Jacobs claims he relied on qualified licensed professional tax preparers. As proof, he provided printouts of the advertising material of the preparers he chose. He argued that each type of truck driving (of which we have learned there are several) requires a different type of tax preparer--but he provided no evidence for this theory. But our biggest issue is that Jacobs could not possibly have relied on advice from a tax preparer to whom he did not give the necessary information. He did not report all of the income from the Forms 1099-MISC that he received. Not reporting income for which one has received a Form 1099 is a special sign of negligence, sec. 1.6662-3(b)(1)(i), Income Tax Regs., and it might not get a taxpayer off the hook for a penalty even if he gives the 1099 to his preparer, see Metra Chem Corp. v. Commissioner, 88 T.C. 654, 662-63 (1987) (reliance on preparer with complete information not reasonable cause where cursory review would have revealed errors); Magill v. Commissioner, 70 T.C. 465, 479-80 (1978) (taxpayer still has duty to read return to make sure all income included even if all data given to tax preparer), aff'd, 651 F.2d 1233 (6th Cir. 1981).
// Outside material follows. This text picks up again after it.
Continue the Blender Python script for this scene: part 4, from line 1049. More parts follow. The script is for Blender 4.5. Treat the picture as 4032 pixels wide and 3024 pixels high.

We can't even find that Jacobs did that.

But at least Jacobs used a licensed preparer for his 2007 return. For his 2009 return he used one Frank Katz, an interior designer who became a truck driver and then an unlicensed tax preparer. Katz's website material has not been updated in nearly 15 years. It was unreasonable for Jacobs to rely on an unlicensed tax preparer whose own website shows no training for at least nine years. We do not find Katz to be a "competent professional" and find that Jacobs could not reasonably have thought him to be one.

Decision will be entered for respondent.